May 22, 2017 By Staff
Malloy’s Union Deal: $1.6B in Concessions Now, But Deal Stays Until 2027

Gov. Dan Malloy (D-Conn.) took a step toward balancing the two-year budget with $1.6 billion in union concessions, but it keeps generous benefits in place for the next 10 years.

Gov. Dan Malloy (D-Conn.) extracted $1.6 billion in two-year concessions from state labor unions, but also extended their generous benefits package to 2027, in a deal first reported by The CT Mirror on Monday morning.

The Mirror‘s Keith Phaneuf summarized the deal:

The agreement features a three-year wage freeze retroactive to the 2016-17 fiscal year. It also would boost pension and health insurance costs for workers and would include fewer than five furlough days.

But it also would extend the controversial state benefits contract with its employees through 2027 — a provision expected to draw criticism from many Republican legislators and some business groups. That provision also largely would remove a contentious issue from the 2022 gubernatorial debate.

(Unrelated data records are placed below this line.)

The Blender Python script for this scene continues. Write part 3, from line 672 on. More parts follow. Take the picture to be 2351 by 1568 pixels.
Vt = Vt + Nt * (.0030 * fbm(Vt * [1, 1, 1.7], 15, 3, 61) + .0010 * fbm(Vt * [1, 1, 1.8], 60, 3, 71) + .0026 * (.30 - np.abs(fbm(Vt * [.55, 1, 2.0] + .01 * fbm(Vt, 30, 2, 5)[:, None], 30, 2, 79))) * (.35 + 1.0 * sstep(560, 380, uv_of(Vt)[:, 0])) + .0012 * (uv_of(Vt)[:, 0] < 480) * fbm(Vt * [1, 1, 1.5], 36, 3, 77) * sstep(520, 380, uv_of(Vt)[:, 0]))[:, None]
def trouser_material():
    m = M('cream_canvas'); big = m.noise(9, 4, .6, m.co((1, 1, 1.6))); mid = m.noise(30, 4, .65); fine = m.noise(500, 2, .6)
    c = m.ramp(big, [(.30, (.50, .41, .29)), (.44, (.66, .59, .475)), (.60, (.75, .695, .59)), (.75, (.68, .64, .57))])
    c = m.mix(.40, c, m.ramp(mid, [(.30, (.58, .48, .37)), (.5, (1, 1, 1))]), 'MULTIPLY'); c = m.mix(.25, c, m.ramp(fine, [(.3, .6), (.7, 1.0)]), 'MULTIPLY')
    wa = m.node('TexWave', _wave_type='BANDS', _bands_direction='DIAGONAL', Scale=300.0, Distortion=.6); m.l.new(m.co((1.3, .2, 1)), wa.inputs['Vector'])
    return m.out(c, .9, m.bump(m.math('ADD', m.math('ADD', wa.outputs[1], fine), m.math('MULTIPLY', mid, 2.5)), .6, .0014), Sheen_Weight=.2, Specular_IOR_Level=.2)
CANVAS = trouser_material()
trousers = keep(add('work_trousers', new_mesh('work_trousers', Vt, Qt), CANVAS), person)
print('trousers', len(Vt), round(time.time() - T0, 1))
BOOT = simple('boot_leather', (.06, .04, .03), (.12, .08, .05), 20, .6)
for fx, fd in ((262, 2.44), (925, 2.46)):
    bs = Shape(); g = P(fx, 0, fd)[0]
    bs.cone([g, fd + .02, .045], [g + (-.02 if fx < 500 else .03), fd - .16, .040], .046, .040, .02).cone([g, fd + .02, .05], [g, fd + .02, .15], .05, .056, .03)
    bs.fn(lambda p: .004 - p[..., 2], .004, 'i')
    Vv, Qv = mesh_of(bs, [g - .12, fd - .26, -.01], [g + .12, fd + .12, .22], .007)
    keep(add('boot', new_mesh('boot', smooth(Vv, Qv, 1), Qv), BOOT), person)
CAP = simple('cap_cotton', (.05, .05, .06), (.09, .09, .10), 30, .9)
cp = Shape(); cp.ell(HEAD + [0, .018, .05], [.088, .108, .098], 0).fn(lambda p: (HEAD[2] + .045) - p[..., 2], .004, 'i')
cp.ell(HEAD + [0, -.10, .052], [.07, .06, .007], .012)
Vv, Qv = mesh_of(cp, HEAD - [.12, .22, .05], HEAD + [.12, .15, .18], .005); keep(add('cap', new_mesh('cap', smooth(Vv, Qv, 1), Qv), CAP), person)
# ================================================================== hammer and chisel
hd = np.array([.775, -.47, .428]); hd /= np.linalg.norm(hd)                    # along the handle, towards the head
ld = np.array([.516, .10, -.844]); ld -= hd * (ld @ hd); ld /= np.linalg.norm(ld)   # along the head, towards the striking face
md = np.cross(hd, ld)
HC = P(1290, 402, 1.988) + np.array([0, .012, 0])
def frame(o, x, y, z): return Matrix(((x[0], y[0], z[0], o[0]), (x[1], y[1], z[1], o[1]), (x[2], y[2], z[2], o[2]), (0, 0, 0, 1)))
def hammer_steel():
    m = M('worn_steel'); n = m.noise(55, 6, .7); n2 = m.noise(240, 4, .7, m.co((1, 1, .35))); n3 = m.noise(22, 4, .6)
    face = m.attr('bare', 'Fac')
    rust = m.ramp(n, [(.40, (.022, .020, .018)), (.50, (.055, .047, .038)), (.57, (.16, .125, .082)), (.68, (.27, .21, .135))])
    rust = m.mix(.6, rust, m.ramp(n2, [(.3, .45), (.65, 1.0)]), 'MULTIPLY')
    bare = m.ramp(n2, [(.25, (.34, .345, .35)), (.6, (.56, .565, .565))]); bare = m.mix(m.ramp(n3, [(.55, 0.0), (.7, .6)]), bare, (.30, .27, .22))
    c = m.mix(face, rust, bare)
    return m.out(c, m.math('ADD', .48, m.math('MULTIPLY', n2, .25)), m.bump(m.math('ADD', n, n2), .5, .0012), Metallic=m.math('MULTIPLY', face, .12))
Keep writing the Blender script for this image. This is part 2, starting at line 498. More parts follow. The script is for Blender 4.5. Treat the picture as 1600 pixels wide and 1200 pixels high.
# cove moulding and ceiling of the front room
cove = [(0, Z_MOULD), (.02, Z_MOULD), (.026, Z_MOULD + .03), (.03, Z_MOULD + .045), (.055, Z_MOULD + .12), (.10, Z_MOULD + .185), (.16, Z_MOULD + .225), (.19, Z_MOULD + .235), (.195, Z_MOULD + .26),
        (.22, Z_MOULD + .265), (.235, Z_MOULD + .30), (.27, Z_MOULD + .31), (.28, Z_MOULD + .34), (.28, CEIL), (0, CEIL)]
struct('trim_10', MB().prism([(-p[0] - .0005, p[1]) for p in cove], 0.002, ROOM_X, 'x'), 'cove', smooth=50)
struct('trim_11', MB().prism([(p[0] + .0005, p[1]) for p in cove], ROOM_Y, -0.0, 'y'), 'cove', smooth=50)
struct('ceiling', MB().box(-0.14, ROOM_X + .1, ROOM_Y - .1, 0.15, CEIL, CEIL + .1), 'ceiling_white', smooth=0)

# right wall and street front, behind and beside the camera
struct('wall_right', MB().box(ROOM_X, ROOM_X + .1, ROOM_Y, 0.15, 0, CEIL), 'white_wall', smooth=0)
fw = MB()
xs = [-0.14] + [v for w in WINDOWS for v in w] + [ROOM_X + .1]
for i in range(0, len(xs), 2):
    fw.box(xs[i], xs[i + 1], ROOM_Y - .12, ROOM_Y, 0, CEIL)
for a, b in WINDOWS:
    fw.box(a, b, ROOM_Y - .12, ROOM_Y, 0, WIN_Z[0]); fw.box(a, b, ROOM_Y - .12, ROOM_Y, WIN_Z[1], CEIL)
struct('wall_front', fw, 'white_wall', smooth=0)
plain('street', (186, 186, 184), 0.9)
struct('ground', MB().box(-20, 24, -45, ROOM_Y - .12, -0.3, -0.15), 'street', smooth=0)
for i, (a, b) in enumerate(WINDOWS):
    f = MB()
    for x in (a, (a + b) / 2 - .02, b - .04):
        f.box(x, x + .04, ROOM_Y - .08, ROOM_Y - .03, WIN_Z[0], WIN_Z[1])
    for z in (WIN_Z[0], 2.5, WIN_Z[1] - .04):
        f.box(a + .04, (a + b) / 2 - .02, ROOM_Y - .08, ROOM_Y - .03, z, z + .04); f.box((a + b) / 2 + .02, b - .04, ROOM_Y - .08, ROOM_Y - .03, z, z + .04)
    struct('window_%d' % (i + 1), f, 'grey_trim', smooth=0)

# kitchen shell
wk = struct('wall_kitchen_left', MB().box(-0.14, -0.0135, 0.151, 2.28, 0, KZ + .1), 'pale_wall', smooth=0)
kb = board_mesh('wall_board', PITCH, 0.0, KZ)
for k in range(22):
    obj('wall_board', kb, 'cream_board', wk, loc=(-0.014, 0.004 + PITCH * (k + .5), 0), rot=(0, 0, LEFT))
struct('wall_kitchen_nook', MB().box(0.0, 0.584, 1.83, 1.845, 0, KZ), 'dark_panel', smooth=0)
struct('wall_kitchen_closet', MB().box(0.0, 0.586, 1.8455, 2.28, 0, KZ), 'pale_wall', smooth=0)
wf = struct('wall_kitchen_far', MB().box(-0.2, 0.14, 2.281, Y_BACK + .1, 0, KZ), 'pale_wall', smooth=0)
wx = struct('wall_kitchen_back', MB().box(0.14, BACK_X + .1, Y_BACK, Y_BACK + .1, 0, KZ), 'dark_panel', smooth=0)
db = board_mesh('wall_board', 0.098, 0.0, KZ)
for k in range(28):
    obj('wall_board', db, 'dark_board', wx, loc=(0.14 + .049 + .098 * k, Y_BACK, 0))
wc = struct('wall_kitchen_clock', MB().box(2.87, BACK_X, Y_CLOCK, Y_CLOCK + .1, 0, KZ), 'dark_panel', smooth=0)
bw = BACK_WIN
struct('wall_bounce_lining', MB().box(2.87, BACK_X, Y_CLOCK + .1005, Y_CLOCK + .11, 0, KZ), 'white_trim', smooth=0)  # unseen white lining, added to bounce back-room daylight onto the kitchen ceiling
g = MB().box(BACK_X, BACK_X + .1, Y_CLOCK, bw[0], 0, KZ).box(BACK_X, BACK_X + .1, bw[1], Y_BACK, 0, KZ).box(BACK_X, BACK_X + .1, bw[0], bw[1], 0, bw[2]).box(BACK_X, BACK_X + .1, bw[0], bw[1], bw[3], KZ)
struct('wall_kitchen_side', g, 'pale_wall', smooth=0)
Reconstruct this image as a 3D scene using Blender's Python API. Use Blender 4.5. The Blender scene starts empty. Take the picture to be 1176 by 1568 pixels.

The deal, if approved, gets Malloy and the legislature about one-third of the way to closing a two-year budget deficit that is expected to be around $5.1 billion.

However, as Phaneuf has noted, the deal also holds in place many of the generous benefits employees receive from the state. This makes it likely Connecticut will continue to run deficits every two-year budget cycle.

One major difference? The next two-year budget will be managed by a new governor. Connecticut just doesn’t know who yet.